_MATERIAL PROVIDED_
====
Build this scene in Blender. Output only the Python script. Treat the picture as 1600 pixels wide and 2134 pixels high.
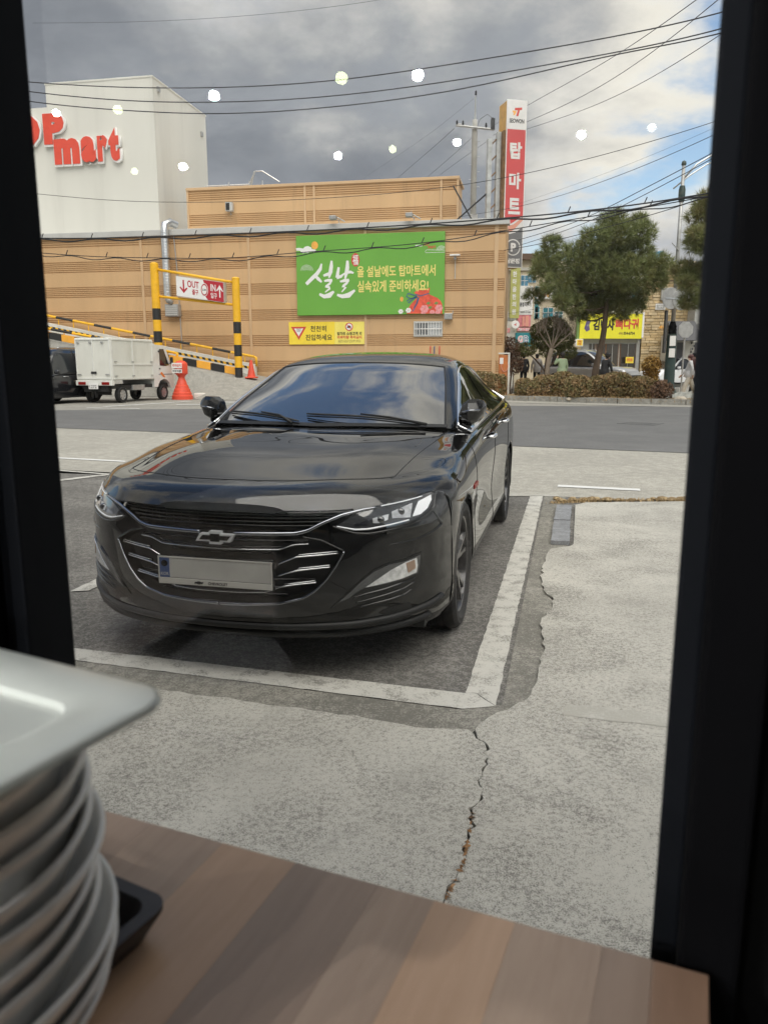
import bpy, bmesh, math, random
import numpy as np
from mathutils import Vector, Matrix
from mathutils.geometry import tessellate_polygon
R = math.radians
random.seed(7)
for o in list(bpy.data.objects): bpy.data.objects.remove(o)
S = bpy.context.scene
COL = S.collection

# ------------------------------------------------------------------ camera
cam_d = bpy.data.cameras.new('camera'); cam = bpy.data.objects.new('camera', cam_d); COL.objects.link(cam)
cam.location = (0, 0, 1.37); cam.rotation_euler = (R(90 - 10.92), 0, 0)
cam_d.sensor_width = 36; cam_d.lens = 27.03; cam_d.clip_start = .02; cam_d.clip_end = 3000
cam_d.dof.use_dof = True; cam_d.dof.focus_distance = 6.5; cam_d.dof.aperture_fstop = 8.0
S.camera = cam

# ------------------------------------------------------------------ exposure
S.view_settings.view_transform = 'Standard'; S.view_settings.look = 'None'
S.view_settings.exposure = 1.3; S.view_settings.gamma = 1
S.cycles.use_denoising = True
S.cycles.max_bounces = 8; S.cycles.transparent_max_bounces = 24
S.cycles.sample_clamp_indirect = 6

# ------------------------------------------------------------------ sun
SUN_AZ, SUN_EL = R(165), R(60)      # compass style: 0 = +Y, clockwise
sdir = Vector((math.sin(SUN_AZ) * math.cos(SUN_EL), math.cos(SUN_AZ) * math.cos(SUN_EL), math.sin(SUN_EL)))
sl = bpy.data.lights.new('sun', 'SUN'); sl.energy = 1.5; sl.angle = R(70); sl.color = (1, .95, .87)
so = bpy.data.objects.new('sun', sl); COL.objects.link(so); so.rotation_euler = (-sdir).to_track_quat('-Z', 'Y').to_euler()

# ------------------------------------------------------------------ node helper
class NT:
    def __init__(s, tree): s.t = tree; s.n = tree.nodes; s.l = tree.links
    def add(s, typ, **kw):
        n = s.n.new(typ)
        for k, v in kw.items():
            if k.startswith('i_'): n.inputs[k[2:].replace('_', ' ')].default_value = v
            else: setattr(n, k, v)
        return n
    def link(s, a, b): s.l.new(a, b)
    def math(s, op, a, b=None, c=None, clamp=False):
        n = s.n.new('ShaderNodeMath'); n.operation = op; n.use_clamp = clamp
        for i, v in enumerate((a, b, c)):
            if v is None: continue
            if isinstance(v, (int, float)): n.inputs[i].default_value = v
            else: s.l.new(v, n.inputs[i])
        return n.outputs[0]
    def ss(s, v, lo, hi, a=0., b=1.):
        n = s.n.new('ShaderNodeMapRange'); n.interpolation_type = 'SMOOTHSTEP'
        s.l.new(v, n.inputs[0])
        for i, x in enumerate((lo, hi, a, b)): n.inputs[i + 1].default_value = x
        return n.outputs[0]
    def mix(s, f, a, b):
        n = s.n.new('ShaderNodeMix'); n.data_type = 'RGBA'
        for i, v in ((0, f), (6, a), (7, b)):
            if isinstance(v, (int, float)): n.inputs[i].default_value = v
            elif isinstance(v, (tuple, list)): n.inputs[i].default_value = (*v[:3], 1)
            else: s.l.new(v, n.inputs[i])
        return n.outputs[2]
    def noise(s, vec, scale, detail=4, rough=.55, dist=0.):
        n = s.n.new('ShaderNodeTexNoise'); n.inputs['Scale'].default_value = scale
        n.inputs['Detail'].default_value = detail; n.inputs['Roughness'].default_value = rough
        n.inputs['Distortion'].default_value = dist
        if vec is not None: s.l.new(vec, n.inputs['Vector'])
        return n.outputs['Fac']

# ------------------------------------------------------------------ sky: broken grey cloud over blue
W = bpy.data.worlds.new('World'); S.world = W; W.use_nodes = True
w = NT(W.node_tree); w.n.clear()
out = w.add('ShaderNodeOutputWorld')
sky = w.add('ShaderNodeTexSky', sky_type='NISHITA', sun_disc=False, sun_elevation=SUN_EL, sun_rotation=SUN_AZ, air_density=1.2, dust_density=.6)
tc = w.add('ShaderNodeTexCoord'); sep = w.add('ShaderNodeSeparateXYZ'); w.link(tc.outputs['Generated'], sep.inputs[0])
zz = w.math('ADD', w.math('MAXIMUM', sep.outputs[2], 0.0), .30)
comb = w.add('ShaderNodeCombineXYZ')
w.link(w.math('DIVIDE', sep.outputs[0], zz), comb.inputs[0]); w.link(w.math('DIVIDE', sep.outputs[1], zz), comb.inputs[1])
w.link(w.math('MULTIPLY', sep.outputs[2], .6), comb.inputs[2])
mp = w.add('ShaderNodeMapping'); w.link(comb.outputs[0], mp.inputs[0]); mp.inputs['Location'].default_value = (54.1, 6.8, 0.0); mp.inputs['Scale'].default_value = (-1, 1, 1)
n1 = w.noise(mp.outputs[0], .85, 10, .54, .1)
n2 = w.noise(mp.outputs[0], 2.6, 9, .60, .2)
n1b = w.math('ADD', w.math('MULTIPLY', n1, .80), w.math('MULTIPLY', n2, .20))
cover = w.ss(n1b, .40, .47)
thick = w.ss(n1b, .44, .57)
bright = w.mix(w.ss(n2, .30, .62), (.23, .24, .262), (.40, .378, .335))
ccol = w.mix(thick, bright, w.mix(w.ss(n2, .35, .7), (.088, .094, .106), (.135, .142, .155)))
b1 = w.add('ShaderNodeBackground', i_Strength=.065); w.link(sky.outputs[0], b1.inputs[0])
b2 = w.add('ShaderNodeBackground', i_Strength=1.0); w.link(ccol, b2.inputs[0])
ms = w.add('ShaderNodeMixShader'); w.link(cover, ms.inputs[0]); w.link(b1.outputs[0], ms.inputs[1]); w.link(b2.outputs[0], ms.inputs[2])
w.link(ms.outputs[0], out.inputs[0])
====
_GIVEN EXERCISE_
Copy the whole listing above word for word but do not carry over the pictures.

_THE SOLUTION_
Build this scene in Blender. Output only the Python script. Treat the picture as 1600 pixels wide and 2134 pixels high.
import bpy, bmesh, math, random
import numpy as np
from mathutils import Vector, Matrix
from mathutils.geometry import tessellate_polygon
R = math.radians
random.seed(7)
for o in list(bpy.data.objects): bpy.data.objects.remove(o)
S = bpy.context.scene
COL = S.collection

# ------------------------------------------------------------------ camera
cam_d = bpy.data.cameras.new('camera'); cam = bpy.data.objects.new('camera', cam_d); COL.objects.link(cam)
cam.location = (0, 0, 1.37); cam.rotation_euler = (R(90 - 10.92), 0, 0)
cam_d.sensor_width = 36; cam_d.lens = 27.03; cam_d.clip_start = .02; cam_d.clip_end = 3000
cam_d.dof.use_dof = True; cam_d.dof.focus_distance = 6.5; cam_d.dof.aperture_fstop = 8.0
S.camera = cam

# ------------------------------------------------------------------ exposure
S.view_settings.view_transform = 'Standard'; S.view_settings.look = 'None'
S.view_settings.exposure = 1.3; S.view_settings.gamma = 1
S.cycles.use_denoising = True
S.cycles.max_bounces = 8; S.cycles.transparent_max_bounces = 24
S.cycles.sample_clamp_indirect = 6

# ------------------------------------------------------------------ sun
SUN_AZ, SUN_EL = R(165), R(60)      # compass style: 0 = +Y, clockwise
sdir = Vector((math.sin(SUN_AZ) * math.cos(SUN_EL), math.cos(SUN_AZ) * math.cos(SUN_EL), math.sin(SUN_EL)))
sl = bpy.data.lights.new('sun', 'SUN'); sl.energy = 1.5; sl.angle = R(70); sl.color = (1, .95, .87)
so = bpy.data.objects.new('sun', sl); COL.objects.link(so); so.rotation_euler = (-sdir).to_track_quat('-Z', 'Y').to_euler()

# ------------------------------------------------------------------ node helper
class NT:
    def __init__(s, tree): s.t = tree; s.n = tree.nodes; s.l = tree.links
    def add(s, typ, **kw):
        n = s.n.new(typ)
        for k, v in kw.items():
            if k.startswith('i_'): n.inputs[k[2:].replace('_', ' ')].default_value = v
            else: setattr(n, k, v)
        return n
    def link(s, a, b): s.l.new(a, b)
    def math(s, op, a, b=None, c=None, clamp=False):
        n = s.n.new('ShaderNodeMath'); n.operation = op; n.use_clamp = clamp
        for i, v in enumerate((a, b, c)):
            if v is None: continue
            if isinstance(v, (int, float)): n.inputs[i].default_value = v
            else: s.l.new(v, n.inputs[i])
        return n.outputs[0]
    def ss(s, v, lo, hi, a=0., b=1.):
        n = s.n.new('ShaderNodeMapRange'); n.interpolation_type = 'SMOOTHSTEP'
        s.l.new(v, n.inputs[0])
        for i, x in enumerate((lo, hi, a, b)): n.inputs[i + 1].default_value = x
        return n.outputs[0]
    def mix(s, f, a, b):
        n = s.n.new('ShaderNodeMix'); n.data_type = 'RGBA'
        for i, v in ((0, f), (6, a), (7, b)):
            if isinstance(v, (int, float)): n.inputs[i].default_value = v
            elif isinstance(v, (tuple, list)): n.inputs[i].default_value = (*v[:3], 1)
            else: s.l.new(v, n.inputs[i])
        return n.outputs[2]
    def noise(s, vec, scale, detail=4, rough=.55, dist=0.):
        n = s.n.new('ShaderNodeTexNoise'); n.inputs['Scale'].default_value = scale
        n.inputs['Detail'].default_value = detail; n.inputs['Roughness'].default_value = rough
        n.inputs['Distortion'].default_value = dist
        if vec is not None: s.l.new(vec, n.inputs['Vector'])
        return n.outputs['Fac']

# ------------------------------------------------------------------ sky: broken grey cloud over blue
W = bpy.data.worlds.new('World'); S.world = W; W.use_nodes = True
w = NT(W.node_tree); w.n.clear()
out = w.add('ShaderNodeOutputWorld')
sky = w.add('ShaderNodeTexSky', sky_type='NISHITA', sun_disc=False, sun_elevation=SUN_EL, sun_rotation=SUN_AZ, air_density=1.2, dust_density=.6)
tc = w.add('ShaderNodeTexCoord'); sep = w.add('ShaderNodeSeparateXYZ'); w.link(tc.outputs['Generated'], sep.inputs[0])
zz = w.math('ADD', w.math('MAXIMUM', sep.outputs[2], 0.0), .30)
comb = w.add('ShaderNodeCombineXYZ')
w.link(w.math('DIVIDE', sep.outputs[0], zz), comb.inputs[0]); w.link(w.math('DIVIDE', sep.outputs[1], zz), comb.inputs[1])
w.link(w.math('MULTIPLY', sep.outputs[2], .6), comb.inputs[2])
mp = w.add('ShaderNodeMapping'); w.link(comb.outputs[0], mp.inputs[0]); mp.inputs['Location'].default_value = (54.1, 6.8, 0.0); mp.inputs['Scale'].default_value = (-1, 1, 1)
n1 = w.noise(mp.outputs[0], .85, 10, .54, .1)
n2 = w.noise(mp.outputs[0], 2.6, 9, .60, .2)
n1b = w.math('ADD', w.math('MULTIPLY', n1, .80), w.math('MULTIPLY', n2, .20))
cover = w.ss(n1b, .40, .47)
thick = w.ss(n1b, .44, .57)
bright = w.mix(w.ss(n2, .30, .62), (.23, .24, .262), (.40, .378, .335))
ccol = w.mix(thick, bright, w.mix(w.ss(n2, .35, .7), (.088, .094, .106), (.135, .142, .155)))
b1 = w.add('ShaderNodeBackground', i_Strength=.065); w.link(sky.outputs[0], b1.inputs[0])
b2 = w.add('ShaderNodeBackground', i_Strength=1.0); w.link(ccol, b2.inputs[0])
ms = w.add('ShaderNodeMixShader'); w.link(cover, ms.inputs[0]); w.link(b1.outputs[0], ms.inputs[1]); w.link(b2.outputs[0], ms.inputs[2])
w.link(ms.outputs[0], out.inputs[0])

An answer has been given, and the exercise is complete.